* start DATA SHOWN *
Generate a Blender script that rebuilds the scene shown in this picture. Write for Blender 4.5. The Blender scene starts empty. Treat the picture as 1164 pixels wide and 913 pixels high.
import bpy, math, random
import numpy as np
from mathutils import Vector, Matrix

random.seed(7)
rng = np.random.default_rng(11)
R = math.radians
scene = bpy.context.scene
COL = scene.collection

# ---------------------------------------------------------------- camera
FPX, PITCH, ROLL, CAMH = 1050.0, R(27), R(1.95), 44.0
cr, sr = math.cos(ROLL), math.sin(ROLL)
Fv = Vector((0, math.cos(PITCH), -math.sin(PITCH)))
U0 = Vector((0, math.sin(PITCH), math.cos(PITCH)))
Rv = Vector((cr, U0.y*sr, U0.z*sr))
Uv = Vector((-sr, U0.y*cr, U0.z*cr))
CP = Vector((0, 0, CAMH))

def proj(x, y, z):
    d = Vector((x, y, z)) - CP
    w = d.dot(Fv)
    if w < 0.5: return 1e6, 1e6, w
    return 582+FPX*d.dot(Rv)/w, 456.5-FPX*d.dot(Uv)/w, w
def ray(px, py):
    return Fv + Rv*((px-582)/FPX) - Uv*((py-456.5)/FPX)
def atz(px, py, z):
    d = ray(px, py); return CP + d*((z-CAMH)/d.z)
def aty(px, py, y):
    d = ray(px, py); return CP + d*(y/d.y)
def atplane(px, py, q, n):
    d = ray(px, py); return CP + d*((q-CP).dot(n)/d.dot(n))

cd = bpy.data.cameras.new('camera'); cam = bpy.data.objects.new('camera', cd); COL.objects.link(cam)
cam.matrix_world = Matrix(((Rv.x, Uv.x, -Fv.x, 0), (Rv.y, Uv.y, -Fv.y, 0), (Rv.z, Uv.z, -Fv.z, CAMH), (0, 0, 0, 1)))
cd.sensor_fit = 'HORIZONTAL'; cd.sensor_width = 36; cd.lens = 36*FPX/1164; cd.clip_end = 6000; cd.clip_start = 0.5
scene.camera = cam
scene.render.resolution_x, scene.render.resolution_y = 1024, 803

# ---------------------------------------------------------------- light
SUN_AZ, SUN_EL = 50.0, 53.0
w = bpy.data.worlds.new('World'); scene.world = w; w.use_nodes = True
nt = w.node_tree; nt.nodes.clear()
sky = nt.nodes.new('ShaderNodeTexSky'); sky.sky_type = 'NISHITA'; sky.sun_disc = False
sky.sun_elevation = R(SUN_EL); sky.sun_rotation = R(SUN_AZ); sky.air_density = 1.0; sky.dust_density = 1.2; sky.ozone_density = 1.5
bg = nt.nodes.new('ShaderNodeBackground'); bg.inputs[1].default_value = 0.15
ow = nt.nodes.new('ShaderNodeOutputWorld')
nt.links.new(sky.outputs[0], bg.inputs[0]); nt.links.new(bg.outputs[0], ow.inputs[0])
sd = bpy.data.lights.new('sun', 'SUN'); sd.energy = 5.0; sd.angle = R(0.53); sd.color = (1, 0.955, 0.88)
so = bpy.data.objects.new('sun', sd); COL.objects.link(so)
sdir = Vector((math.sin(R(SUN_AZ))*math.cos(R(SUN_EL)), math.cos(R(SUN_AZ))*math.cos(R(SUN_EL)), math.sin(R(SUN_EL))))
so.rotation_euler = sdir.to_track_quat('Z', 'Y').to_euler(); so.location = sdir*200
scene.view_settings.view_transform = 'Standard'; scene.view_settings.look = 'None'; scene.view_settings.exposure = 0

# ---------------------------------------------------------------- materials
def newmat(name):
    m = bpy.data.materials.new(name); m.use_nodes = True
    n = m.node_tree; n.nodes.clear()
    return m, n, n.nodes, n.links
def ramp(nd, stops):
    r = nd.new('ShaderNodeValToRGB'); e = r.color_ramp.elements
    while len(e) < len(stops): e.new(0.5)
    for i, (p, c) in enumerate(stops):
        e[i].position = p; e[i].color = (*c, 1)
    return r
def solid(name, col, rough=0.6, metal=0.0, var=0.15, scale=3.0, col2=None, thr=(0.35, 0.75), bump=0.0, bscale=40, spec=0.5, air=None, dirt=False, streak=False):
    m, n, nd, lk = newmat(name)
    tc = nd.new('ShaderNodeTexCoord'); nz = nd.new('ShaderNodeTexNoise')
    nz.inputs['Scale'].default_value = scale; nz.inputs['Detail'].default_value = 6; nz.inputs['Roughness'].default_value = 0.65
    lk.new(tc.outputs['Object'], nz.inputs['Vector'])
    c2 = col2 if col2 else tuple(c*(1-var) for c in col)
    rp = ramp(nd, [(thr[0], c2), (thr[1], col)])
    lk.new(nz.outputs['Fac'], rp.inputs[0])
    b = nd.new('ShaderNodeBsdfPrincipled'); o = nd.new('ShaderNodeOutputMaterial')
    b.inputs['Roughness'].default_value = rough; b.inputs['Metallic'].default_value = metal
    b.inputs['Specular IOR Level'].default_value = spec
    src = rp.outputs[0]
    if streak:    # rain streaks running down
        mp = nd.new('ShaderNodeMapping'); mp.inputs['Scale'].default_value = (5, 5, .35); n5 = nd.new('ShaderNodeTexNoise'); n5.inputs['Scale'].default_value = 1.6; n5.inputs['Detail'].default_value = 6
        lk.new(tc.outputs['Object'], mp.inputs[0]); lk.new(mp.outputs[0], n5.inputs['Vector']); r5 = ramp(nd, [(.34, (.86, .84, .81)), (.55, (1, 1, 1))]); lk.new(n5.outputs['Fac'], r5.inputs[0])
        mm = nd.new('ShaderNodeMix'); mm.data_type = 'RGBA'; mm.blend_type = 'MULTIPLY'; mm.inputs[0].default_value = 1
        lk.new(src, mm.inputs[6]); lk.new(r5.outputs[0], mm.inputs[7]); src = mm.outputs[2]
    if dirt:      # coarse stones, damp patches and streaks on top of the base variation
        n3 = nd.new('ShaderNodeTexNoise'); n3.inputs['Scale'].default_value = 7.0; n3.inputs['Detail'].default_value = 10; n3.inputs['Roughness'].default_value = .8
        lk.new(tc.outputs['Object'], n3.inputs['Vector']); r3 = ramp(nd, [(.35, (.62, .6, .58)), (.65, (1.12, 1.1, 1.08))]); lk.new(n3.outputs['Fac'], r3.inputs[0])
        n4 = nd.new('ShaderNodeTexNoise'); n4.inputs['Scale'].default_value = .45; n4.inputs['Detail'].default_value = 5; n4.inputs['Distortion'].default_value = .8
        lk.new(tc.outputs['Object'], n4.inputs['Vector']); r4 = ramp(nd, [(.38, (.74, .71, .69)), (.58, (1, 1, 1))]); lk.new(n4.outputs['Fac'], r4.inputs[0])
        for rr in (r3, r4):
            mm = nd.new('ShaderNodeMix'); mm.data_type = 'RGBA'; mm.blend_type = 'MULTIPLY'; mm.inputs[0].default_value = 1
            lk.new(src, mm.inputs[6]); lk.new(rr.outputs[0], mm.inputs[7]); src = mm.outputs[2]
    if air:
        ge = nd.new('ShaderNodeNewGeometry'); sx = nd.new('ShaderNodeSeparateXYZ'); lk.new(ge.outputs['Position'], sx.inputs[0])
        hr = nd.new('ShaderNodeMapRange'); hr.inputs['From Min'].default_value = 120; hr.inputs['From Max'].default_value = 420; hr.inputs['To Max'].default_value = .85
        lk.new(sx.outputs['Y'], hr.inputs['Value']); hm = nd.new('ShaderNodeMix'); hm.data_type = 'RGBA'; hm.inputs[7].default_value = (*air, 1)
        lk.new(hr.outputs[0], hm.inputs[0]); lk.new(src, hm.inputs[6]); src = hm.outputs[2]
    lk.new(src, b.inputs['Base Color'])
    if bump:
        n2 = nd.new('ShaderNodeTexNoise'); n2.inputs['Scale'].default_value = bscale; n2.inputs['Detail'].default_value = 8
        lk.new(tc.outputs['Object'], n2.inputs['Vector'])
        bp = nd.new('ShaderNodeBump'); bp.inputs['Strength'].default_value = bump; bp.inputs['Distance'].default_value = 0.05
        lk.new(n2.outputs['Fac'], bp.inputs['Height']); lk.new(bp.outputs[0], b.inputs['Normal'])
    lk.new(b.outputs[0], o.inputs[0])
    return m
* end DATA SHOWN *
## DIRECTION:
Please quote nothing but the lines from the line with "ge = nd.new('ShaderNodeNewGeometry');" through the end of the data above, exactly as written, ends included.

## PROBLEM SOLUTION:
        ge = nd.new('ShaderNodeNewGeometry'); sx = nd.new('ShaderNodeSeparateXYZ'); lk.new(ge.outputs['Position'], sx.inputs[0])
        hr = nd.new('ShaderNodeMapRange'); hr.inputs['From Min'].default_value = 120; hr.inputs['From Max'].default_value = 420; hr.inputs['To Max'].default_value = .85
        lk.new(sx.outputs['Y'], hr.inputs['Value']); hm = nd.new('ShaderNodeMix'); hm.data_type = 'RGBA'; hm.inputs[7].default_value = (*air, 1)
        lk.new(hr.outputs[0], hm.inputs[0]); lk.new(src, hm.inputs[6]); src = hm.outputs[2]
    lk.new(src, b.inputs['Base Color'])
    if bump:
        n2 = nd.new('ShaderNodeTexNoise'); n2.inputs['Scale'].default_value = bscale; n2.inputs['Detail'].default_value = 8
        lk.new(tc.outputs['Object'], n2.inputs['Vector'])
        bp = nd.new('ShaderNodeBump'); bp.inputs['Strength'].default_value = bump; bp.inputs['Distance'].default_value = 0.05
        lk.new(n2.outputs['Fac'], bp.inputs['Height']); lk.new(bp.outputs[0], b.inputs['Normal'])
    lk.new(b.outputs[0], o.inputs[0])
    return m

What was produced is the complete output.